== Data shown
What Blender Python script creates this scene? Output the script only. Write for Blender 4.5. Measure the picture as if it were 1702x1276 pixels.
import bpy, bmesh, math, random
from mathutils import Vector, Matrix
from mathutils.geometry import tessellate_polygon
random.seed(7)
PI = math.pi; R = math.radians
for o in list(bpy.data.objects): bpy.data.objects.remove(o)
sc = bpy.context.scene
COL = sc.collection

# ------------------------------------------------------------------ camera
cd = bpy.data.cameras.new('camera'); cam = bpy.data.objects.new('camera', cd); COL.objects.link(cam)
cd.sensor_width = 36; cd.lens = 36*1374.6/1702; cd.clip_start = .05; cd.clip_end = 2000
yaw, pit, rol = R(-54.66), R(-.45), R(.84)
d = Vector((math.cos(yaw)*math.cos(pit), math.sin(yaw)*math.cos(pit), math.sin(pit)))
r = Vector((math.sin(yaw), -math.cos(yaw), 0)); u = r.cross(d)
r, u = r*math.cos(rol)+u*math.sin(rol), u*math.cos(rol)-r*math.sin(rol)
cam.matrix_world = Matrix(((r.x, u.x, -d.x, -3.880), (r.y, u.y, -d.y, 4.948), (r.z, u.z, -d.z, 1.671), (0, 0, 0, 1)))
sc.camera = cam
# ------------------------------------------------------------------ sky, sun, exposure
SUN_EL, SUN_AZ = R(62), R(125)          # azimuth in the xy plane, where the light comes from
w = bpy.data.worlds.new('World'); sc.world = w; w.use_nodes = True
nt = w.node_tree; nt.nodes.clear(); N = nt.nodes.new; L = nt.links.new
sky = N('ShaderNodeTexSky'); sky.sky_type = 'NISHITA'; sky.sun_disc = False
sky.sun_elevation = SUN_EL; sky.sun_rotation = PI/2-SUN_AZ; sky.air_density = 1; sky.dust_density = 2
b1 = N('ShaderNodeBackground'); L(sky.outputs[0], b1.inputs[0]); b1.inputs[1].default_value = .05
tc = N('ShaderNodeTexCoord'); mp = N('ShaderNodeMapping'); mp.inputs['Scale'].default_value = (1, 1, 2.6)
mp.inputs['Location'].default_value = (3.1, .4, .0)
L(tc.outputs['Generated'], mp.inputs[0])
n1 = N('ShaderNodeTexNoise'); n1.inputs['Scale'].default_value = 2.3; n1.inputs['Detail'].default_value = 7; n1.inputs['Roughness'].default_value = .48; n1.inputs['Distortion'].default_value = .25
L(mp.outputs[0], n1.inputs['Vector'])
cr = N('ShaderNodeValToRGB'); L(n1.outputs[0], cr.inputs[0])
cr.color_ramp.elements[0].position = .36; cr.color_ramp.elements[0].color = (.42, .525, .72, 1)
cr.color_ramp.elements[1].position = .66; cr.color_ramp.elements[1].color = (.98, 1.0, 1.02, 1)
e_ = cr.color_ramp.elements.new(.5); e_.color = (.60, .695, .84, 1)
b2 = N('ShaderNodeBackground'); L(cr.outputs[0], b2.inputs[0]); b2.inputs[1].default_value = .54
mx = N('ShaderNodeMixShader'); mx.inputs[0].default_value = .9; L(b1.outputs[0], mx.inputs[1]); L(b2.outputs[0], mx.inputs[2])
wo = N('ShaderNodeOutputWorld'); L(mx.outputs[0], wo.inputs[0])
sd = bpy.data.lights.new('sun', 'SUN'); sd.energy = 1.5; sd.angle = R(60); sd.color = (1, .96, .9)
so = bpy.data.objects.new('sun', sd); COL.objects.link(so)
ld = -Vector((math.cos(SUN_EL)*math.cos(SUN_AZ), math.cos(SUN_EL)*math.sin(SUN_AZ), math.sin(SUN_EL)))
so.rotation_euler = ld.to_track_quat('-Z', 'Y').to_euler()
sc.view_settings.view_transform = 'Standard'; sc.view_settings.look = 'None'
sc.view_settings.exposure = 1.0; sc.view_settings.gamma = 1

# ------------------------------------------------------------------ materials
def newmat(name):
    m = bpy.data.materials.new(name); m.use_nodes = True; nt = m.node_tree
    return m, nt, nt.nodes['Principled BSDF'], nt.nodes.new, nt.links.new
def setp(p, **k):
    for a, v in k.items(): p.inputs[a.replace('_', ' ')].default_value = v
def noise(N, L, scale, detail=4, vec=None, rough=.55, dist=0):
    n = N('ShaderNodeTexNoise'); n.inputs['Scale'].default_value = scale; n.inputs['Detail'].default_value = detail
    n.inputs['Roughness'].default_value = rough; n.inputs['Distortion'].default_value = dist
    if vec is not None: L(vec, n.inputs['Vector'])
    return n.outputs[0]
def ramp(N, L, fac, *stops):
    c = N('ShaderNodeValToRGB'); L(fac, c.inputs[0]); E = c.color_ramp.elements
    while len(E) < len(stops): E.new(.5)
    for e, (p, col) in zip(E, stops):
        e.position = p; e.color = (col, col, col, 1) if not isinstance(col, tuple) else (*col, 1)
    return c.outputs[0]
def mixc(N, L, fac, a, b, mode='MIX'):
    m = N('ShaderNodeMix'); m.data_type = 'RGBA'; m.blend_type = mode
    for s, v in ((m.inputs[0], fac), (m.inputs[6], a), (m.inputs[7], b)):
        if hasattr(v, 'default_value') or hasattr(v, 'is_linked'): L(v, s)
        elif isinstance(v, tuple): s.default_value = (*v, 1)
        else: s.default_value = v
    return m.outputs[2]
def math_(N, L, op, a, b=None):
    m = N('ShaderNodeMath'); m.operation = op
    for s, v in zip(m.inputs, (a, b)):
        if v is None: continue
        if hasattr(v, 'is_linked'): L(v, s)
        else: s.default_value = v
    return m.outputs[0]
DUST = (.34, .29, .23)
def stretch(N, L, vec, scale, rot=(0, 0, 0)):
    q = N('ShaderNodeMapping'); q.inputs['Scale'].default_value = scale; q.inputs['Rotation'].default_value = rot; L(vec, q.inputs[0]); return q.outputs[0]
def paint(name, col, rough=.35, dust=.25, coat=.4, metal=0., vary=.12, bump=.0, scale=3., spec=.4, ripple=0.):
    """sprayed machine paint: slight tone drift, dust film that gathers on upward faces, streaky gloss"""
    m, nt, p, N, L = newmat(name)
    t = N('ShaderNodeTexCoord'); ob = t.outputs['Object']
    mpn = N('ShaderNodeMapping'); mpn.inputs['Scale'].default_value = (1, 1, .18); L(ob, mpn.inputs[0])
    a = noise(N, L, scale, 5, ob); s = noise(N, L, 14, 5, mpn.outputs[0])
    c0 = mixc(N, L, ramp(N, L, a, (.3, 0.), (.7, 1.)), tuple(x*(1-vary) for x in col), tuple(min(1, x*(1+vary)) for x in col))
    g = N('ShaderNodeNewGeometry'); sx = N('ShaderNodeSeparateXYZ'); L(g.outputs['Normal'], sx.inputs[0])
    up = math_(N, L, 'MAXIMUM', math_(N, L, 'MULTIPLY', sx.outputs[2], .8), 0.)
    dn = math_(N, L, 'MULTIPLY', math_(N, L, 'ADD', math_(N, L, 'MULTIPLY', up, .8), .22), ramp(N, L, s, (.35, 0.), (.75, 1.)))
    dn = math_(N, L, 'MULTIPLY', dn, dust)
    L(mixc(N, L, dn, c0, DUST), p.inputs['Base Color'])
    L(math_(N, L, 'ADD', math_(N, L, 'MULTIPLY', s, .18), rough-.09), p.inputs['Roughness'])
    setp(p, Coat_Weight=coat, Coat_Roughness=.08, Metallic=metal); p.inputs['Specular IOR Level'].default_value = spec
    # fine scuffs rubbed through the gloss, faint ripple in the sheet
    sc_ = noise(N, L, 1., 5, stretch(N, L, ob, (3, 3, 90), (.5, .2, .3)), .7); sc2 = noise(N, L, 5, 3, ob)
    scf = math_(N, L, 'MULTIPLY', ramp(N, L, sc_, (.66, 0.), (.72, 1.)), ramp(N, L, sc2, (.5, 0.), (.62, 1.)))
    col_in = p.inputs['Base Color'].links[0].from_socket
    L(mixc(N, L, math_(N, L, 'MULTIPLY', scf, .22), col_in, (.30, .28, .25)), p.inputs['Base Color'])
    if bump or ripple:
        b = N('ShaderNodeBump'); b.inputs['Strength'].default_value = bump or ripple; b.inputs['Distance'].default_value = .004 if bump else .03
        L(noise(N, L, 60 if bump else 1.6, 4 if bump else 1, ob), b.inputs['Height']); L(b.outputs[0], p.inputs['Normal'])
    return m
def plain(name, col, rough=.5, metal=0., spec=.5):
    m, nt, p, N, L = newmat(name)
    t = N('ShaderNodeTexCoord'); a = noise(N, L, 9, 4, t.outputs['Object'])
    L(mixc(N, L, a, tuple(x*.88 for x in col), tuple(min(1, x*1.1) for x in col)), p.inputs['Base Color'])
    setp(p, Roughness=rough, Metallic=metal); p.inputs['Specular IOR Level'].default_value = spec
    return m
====
== Data shown
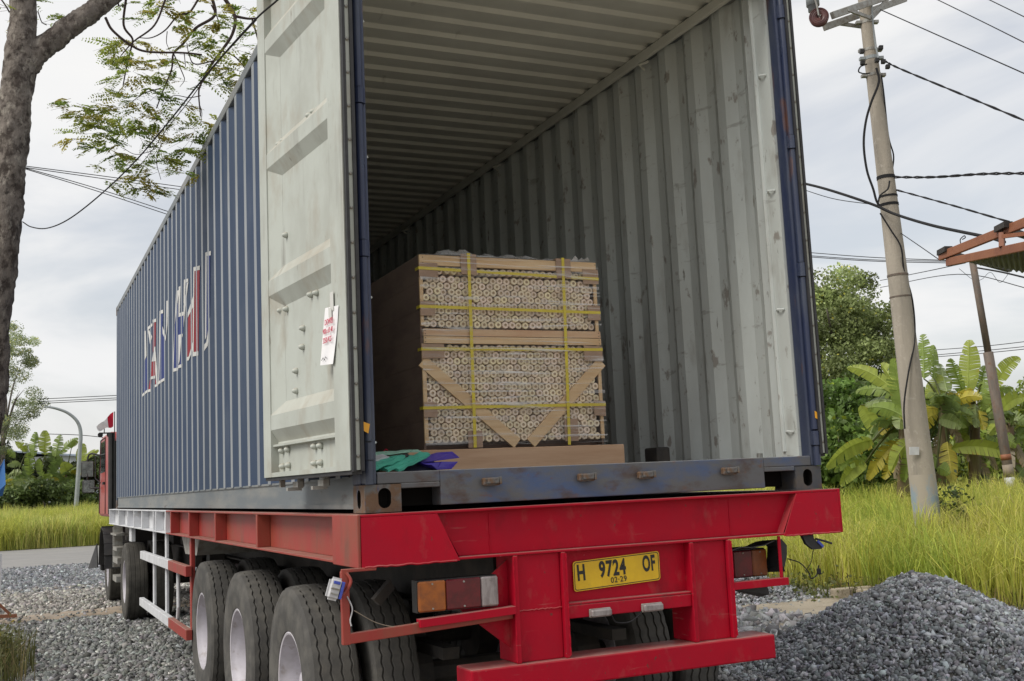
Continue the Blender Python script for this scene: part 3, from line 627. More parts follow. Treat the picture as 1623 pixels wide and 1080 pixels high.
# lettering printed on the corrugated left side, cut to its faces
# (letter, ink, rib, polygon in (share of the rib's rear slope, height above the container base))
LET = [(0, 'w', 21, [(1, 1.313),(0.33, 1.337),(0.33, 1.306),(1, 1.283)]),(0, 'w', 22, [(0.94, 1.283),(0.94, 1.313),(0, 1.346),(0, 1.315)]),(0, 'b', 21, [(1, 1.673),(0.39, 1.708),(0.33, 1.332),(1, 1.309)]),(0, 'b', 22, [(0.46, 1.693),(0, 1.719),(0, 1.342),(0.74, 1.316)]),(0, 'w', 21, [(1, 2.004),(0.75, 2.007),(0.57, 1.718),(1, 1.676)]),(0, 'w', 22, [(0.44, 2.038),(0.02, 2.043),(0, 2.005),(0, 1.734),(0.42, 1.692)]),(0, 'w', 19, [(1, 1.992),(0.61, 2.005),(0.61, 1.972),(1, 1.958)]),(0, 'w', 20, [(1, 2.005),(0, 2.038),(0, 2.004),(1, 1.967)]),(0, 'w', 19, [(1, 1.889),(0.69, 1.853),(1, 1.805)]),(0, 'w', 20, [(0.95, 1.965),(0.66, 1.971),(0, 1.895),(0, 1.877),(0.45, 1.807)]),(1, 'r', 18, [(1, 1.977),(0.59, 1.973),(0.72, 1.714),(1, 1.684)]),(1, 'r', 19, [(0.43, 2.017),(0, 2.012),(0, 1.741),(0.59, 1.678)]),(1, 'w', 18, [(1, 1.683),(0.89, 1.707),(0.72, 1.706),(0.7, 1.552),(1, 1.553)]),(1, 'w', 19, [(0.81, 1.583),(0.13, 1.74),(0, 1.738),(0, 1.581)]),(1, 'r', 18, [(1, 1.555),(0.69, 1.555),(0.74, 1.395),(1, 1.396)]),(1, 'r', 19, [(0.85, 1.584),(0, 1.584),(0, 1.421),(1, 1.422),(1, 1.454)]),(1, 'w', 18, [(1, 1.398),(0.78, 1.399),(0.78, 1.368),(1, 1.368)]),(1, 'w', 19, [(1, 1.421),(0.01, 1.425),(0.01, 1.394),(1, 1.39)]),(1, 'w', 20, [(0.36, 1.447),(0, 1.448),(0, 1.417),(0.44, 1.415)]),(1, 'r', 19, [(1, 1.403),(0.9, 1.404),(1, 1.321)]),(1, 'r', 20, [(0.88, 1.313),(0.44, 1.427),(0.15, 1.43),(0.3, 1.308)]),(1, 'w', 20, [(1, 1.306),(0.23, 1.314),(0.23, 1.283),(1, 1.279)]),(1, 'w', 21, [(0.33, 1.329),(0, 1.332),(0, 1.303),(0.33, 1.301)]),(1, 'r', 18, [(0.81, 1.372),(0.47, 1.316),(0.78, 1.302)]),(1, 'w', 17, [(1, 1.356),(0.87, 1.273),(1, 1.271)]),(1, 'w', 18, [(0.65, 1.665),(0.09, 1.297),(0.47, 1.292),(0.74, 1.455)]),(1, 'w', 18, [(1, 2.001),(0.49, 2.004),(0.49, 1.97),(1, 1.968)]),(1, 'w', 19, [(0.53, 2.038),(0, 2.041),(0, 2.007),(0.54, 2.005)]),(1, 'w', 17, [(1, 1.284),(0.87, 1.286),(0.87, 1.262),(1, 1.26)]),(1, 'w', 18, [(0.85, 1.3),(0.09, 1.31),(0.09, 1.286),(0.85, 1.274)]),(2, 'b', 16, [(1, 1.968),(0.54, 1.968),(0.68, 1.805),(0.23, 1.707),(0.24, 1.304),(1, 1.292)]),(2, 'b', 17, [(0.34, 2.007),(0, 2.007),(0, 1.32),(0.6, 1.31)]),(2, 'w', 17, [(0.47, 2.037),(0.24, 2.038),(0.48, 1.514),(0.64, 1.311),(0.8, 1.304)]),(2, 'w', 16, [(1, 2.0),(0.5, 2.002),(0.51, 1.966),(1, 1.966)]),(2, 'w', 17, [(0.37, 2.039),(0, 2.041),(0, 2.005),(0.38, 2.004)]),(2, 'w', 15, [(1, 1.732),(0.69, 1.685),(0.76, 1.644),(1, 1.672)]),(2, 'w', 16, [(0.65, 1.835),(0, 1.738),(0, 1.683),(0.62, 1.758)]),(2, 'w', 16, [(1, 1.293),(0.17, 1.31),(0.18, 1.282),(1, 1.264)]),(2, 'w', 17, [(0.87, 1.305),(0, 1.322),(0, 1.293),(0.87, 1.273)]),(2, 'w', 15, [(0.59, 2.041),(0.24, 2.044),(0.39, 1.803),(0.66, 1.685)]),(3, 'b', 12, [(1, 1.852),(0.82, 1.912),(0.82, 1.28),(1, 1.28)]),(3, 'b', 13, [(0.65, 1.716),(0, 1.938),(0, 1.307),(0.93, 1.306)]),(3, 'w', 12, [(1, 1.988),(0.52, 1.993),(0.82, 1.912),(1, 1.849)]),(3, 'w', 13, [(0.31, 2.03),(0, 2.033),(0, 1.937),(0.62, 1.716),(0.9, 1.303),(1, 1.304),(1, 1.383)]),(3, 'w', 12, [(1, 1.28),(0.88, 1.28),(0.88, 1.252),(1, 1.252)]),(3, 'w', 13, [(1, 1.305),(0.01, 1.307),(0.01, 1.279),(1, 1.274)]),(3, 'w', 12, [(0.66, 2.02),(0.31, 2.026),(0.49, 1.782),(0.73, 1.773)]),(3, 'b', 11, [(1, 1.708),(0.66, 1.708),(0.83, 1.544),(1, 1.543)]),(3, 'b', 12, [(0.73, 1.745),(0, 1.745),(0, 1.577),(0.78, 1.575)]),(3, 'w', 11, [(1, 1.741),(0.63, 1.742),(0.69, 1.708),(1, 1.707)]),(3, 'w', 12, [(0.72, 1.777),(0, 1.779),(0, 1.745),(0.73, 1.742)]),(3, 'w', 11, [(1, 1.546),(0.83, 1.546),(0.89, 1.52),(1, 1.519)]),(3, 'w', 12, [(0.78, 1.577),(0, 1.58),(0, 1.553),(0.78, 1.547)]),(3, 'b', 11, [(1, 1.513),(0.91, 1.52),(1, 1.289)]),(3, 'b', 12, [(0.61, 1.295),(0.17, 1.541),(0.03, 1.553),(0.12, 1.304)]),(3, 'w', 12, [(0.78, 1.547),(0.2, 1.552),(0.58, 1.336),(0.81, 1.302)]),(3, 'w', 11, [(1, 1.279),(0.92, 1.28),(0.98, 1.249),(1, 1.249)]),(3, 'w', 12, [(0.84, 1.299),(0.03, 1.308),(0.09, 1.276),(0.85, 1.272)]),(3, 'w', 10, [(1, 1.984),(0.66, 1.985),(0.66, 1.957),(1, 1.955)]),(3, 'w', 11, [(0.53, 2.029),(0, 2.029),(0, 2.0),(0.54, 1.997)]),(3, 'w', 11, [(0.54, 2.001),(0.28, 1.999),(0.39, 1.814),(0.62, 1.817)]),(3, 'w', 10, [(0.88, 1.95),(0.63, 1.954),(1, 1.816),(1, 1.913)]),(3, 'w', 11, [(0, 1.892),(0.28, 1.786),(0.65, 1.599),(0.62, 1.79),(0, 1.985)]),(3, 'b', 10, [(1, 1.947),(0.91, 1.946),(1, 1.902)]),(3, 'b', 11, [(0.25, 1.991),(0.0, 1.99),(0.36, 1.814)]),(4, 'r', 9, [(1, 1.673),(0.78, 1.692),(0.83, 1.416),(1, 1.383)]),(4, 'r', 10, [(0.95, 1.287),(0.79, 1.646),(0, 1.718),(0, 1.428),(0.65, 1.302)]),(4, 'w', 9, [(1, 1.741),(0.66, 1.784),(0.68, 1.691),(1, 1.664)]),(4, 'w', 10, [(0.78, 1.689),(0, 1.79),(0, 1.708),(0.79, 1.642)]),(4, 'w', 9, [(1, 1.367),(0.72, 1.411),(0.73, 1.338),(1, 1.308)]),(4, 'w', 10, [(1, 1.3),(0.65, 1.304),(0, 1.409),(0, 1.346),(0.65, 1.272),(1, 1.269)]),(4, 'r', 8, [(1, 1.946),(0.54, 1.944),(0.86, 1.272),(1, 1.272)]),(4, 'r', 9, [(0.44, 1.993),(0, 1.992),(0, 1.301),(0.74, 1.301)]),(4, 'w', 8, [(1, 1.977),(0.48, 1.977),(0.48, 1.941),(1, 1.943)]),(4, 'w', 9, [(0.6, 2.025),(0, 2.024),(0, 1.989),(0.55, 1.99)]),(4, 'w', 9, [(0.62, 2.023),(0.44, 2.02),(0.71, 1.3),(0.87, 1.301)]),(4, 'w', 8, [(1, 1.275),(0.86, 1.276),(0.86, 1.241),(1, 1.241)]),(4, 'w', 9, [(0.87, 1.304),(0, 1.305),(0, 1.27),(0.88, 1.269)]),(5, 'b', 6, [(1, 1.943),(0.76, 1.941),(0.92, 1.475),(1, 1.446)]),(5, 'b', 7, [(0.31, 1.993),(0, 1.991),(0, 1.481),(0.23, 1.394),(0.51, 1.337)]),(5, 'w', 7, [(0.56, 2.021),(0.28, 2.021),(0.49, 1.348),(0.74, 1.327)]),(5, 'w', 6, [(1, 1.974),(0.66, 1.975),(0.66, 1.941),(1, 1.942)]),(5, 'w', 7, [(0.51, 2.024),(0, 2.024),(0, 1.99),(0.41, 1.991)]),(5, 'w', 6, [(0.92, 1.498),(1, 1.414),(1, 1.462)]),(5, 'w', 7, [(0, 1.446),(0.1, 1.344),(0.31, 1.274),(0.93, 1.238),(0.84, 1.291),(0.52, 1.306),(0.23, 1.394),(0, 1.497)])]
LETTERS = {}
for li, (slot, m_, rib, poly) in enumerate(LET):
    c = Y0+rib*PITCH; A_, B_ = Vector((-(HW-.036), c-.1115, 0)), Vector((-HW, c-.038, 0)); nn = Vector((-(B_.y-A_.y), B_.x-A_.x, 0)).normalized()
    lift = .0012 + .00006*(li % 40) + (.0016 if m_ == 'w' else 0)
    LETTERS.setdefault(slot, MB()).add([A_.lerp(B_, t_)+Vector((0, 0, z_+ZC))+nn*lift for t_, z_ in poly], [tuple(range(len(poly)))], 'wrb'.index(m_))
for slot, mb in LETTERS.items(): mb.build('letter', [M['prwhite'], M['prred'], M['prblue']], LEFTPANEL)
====
◆ **Given task**: Of the lines above, how many contain the string "Blender"? Only the number is required.

◆ **Answer for this exercise**: 2